Filter the entries and keep only the lines where the string "dark" appears.
-*-
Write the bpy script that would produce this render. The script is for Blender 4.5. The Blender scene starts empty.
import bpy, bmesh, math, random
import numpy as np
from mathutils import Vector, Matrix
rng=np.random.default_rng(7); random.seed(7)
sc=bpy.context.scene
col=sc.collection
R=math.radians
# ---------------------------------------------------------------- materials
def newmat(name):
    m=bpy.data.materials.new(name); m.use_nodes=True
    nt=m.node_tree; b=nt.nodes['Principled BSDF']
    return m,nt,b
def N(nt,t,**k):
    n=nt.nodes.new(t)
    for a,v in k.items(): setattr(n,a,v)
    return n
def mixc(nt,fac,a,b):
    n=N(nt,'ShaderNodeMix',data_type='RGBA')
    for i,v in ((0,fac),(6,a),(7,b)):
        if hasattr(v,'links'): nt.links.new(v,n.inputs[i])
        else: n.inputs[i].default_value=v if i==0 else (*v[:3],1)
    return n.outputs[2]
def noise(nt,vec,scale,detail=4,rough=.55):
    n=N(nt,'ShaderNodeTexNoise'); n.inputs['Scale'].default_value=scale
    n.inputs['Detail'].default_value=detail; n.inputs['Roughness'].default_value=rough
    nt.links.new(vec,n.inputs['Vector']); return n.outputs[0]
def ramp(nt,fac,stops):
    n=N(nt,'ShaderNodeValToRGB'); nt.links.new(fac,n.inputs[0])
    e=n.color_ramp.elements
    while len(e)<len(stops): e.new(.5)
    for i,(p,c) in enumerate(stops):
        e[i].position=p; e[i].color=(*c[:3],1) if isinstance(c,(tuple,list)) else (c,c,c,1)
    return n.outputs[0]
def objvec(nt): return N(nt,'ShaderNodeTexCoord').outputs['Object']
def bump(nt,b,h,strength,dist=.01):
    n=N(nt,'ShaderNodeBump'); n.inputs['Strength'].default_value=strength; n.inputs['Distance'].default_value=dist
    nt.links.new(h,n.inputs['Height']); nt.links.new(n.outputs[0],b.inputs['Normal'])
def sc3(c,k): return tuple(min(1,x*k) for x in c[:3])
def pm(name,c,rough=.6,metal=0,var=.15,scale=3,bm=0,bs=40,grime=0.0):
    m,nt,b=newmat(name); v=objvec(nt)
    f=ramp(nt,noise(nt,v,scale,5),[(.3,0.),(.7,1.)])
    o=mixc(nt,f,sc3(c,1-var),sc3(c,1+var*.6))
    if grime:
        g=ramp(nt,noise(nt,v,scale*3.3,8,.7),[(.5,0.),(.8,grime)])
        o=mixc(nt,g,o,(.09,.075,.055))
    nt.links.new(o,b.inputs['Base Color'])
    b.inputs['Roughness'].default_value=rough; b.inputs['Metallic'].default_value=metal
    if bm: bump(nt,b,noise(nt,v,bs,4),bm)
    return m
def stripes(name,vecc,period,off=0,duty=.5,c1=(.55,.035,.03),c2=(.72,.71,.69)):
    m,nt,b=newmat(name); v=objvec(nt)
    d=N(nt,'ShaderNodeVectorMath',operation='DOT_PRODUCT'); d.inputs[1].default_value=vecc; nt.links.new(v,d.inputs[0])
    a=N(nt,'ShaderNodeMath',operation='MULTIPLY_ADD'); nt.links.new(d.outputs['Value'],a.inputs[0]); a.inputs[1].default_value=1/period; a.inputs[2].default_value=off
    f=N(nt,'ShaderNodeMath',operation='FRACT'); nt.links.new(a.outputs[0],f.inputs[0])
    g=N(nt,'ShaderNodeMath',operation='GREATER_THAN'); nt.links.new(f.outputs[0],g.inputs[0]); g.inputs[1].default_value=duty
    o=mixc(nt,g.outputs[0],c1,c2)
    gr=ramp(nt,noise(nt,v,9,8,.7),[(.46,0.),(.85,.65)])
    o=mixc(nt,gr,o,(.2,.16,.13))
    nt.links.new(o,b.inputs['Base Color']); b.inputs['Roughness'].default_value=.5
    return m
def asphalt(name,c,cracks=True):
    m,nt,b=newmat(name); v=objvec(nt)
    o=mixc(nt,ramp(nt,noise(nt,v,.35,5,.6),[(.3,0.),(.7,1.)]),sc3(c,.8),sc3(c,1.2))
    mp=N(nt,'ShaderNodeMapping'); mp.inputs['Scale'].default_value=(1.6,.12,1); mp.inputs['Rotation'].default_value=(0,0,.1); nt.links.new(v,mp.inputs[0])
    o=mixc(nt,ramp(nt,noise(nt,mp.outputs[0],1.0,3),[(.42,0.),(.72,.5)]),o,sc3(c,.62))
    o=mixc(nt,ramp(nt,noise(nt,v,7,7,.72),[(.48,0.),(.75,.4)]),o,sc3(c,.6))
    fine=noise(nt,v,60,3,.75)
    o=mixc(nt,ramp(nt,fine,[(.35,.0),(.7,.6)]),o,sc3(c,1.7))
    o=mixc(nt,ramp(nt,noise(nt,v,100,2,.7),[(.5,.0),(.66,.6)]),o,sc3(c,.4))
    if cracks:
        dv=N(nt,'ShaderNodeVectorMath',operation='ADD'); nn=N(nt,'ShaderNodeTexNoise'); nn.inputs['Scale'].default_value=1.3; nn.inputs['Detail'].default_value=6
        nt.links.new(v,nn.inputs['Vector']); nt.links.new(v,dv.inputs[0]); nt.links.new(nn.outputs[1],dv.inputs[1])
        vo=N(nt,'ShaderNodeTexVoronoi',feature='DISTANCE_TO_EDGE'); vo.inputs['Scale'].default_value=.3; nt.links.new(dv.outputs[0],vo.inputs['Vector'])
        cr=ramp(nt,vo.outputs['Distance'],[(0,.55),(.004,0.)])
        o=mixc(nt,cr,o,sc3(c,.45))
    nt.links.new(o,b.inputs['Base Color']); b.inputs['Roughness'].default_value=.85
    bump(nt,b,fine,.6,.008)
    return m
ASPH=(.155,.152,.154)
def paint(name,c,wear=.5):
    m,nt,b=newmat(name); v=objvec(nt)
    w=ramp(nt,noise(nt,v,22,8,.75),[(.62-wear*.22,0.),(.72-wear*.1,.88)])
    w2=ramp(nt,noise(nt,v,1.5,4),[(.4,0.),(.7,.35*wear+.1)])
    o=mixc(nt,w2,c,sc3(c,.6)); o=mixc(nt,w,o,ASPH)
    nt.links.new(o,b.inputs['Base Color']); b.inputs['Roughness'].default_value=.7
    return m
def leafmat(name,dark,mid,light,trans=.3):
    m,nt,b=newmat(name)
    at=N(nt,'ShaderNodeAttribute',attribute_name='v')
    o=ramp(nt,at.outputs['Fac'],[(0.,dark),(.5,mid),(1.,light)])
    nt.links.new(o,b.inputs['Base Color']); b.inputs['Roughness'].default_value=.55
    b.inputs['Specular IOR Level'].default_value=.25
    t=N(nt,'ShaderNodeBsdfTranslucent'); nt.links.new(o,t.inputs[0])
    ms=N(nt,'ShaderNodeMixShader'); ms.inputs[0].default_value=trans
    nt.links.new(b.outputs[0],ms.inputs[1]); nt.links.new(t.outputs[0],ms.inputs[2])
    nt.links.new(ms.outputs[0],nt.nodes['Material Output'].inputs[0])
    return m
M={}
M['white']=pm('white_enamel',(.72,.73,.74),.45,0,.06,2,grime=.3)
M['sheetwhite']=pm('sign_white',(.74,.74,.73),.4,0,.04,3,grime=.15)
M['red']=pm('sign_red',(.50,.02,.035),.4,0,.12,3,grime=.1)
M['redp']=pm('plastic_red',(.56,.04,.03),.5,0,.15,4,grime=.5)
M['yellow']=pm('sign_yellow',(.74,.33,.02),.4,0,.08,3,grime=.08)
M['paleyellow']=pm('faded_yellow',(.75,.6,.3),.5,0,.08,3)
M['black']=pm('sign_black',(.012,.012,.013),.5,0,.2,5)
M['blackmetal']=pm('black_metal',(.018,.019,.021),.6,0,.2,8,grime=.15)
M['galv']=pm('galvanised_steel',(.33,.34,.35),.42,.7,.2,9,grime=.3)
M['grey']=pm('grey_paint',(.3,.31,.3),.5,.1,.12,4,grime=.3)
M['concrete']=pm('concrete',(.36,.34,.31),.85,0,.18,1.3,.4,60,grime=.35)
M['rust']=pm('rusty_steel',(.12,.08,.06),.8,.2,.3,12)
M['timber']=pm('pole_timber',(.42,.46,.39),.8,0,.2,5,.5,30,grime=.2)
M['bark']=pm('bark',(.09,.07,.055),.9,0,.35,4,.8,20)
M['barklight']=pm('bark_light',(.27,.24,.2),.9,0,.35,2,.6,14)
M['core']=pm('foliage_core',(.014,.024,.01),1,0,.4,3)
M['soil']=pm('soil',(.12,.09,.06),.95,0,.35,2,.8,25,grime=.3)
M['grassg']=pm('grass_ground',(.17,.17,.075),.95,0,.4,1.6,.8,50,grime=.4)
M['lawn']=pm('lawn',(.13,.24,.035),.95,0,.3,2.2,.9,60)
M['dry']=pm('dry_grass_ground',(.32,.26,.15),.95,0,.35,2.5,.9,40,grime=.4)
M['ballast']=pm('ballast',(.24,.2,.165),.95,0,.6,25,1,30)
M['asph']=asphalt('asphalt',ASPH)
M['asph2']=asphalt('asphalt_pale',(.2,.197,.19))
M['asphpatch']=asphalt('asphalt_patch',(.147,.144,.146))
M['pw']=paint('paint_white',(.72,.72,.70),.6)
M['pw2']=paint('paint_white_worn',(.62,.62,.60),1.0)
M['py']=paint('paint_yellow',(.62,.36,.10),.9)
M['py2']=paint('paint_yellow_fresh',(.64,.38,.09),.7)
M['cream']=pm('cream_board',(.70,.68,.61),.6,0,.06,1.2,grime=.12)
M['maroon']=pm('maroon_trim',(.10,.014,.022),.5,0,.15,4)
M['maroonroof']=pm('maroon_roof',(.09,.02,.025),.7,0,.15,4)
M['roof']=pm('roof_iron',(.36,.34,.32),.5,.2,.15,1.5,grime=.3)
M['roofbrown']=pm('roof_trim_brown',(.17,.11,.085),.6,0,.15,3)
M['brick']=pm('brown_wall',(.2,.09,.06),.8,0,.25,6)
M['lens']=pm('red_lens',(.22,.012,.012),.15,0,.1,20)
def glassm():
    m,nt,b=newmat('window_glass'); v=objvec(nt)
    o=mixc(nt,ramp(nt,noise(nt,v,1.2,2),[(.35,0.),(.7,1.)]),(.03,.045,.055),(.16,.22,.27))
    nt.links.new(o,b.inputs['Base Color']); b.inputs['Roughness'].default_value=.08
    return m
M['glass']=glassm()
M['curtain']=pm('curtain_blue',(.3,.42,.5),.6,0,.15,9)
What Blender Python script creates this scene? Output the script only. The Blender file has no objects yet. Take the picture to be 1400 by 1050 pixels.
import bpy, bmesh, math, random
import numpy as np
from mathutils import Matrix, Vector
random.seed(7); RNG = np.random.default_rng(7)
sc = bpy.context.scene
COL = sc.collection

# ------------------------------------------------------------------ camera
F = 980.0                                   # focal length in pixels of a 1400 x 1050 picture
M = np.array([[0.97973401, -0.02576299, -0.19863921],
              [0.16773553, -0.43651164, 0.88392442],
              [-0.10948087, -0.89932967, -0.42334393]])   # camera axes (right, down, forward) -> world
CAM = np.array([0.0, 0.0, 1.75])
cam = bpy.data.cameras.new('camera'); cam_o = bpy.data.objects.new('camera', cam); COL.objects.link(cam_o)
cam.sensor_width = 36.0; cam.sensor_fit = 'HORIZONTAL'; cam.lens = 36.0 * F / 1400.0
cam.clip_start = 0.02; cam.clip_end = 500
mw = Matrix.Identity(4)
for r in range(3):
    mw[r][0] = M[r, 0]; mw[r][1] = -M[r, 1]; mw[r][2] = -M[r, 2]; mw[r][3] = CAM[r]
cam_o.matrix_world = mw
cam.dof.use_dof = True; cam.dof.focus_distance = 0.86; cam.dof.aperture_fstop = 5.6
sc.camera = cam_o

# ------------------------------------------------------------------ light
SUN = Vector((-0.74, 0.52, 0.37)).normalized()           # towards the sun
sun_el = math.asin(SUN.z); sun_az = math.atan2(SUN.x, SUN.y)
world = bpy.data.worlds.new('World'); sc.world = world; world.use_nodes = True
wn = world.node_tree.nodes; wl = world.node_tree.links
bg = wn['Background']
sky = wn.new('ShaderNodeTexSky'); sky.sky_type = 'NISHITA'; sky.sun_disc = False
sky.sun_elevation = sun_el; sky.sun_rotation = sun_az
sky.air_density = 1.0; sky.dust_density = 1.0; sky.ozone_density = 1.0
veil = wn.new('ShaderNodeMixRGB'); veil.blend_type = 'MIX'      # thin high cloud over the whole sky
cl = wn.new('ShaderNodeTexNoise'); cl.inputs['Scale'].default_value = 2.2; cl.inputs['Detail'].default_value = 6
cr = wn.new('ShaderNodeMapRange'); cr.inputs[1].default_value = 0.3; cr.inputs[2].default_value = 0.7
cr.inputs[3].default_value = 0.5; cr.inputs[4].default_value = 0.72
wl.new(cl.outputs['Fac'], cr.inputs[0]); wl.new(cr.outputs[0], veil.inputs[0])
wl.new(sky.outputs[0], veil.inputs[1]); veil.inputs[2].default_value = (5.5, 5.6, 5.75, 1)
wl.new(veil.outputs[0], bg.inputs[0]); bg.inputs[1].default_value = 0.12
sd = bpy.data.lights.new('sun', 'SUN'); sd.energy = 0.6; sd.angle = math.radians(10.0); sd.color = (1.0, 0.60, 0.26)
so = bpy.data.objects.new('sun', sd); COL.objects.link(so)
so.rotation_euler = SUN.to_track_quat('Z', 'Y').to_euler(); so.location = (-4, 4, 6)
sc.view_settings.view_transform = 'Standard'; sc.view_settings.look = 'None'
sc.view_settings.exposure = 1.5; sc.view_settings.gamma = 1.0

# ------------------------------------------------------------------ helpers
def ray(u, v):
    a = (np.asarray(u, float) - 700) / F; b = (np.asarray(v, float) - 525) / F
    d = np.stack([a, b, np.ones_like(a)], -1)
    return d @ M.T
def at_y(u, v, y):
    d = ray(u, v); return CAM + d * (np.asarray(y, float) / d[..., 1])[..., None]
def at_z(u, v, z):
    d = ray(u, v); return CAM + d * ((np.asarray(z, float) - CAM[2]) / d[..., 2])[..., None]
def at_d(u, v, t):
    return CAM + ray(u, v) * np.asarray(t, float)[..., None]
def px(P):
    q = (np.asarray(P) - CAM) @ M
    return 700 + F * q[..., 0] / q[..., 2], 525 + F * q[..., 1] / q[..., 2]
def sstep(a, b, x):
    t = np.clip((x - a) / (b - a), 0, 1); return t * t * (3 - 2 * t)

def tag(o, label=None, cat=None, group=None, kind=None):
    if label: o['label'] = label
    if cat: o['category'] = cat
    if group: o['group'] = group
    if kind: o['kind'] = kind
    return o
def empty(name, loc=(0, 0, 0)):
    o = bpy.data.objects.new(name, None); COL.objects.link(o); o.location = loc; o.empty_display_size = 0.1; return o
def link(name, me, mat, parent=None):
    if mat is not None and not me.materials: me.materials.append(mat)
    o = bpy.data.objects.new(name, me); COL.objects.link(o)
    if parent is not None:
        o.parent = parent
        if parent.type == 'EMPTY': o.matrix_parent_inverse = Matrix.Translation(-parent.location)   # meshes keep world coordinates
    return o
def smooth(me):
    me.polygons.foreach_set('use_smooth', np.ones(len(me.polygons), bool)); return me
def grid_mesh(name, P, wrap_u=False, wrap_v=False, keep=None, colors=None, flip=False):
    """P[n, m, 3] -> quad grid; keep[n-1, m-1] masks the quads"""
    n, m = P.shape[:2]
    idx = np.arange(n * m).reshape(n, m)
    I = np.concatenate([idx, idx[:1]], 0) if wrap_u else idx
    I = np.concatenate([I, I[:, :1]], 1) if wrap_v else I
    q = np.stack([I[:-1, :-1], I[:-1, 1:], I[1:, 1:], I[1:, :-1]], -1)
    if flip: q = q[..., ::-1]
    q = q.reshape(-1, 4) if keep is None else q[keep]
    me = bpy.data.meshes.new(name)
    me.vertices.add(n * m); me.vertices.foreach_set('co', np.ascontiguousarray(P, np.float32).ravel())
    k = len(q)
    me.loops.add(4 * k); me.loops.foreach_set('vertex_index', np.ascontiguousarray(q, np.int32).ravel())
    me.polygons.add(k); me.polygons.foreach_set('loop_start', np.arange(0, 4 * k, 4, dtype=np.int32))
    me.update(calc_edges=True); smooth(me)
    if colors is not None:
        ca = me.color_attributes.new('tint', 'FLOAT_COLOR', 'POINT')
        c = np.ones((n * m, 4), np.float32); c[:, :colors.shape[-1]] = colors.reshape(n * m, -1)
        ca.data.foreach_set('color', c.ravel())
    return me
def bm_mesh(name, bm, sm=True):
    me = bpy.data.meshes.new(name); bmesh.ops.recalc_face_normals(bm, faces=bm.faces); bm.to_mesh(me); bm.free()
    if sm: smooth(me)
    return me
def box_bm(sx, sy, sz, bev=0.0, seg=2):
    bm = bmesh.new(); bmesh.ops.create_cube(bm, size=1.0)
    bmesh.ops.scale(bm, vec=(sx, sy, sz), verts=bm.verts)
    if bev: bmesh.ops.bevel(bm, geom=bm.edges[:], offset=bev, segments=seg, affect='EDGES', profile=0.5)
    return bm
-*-
* _SOLVED PROBLEM_
def leafmat(name,dark,mid,light,trans=.3):
    o=ramp(nt,at.outputs['Fac'],[(0.,dark),(.5,mid),(1.,light)])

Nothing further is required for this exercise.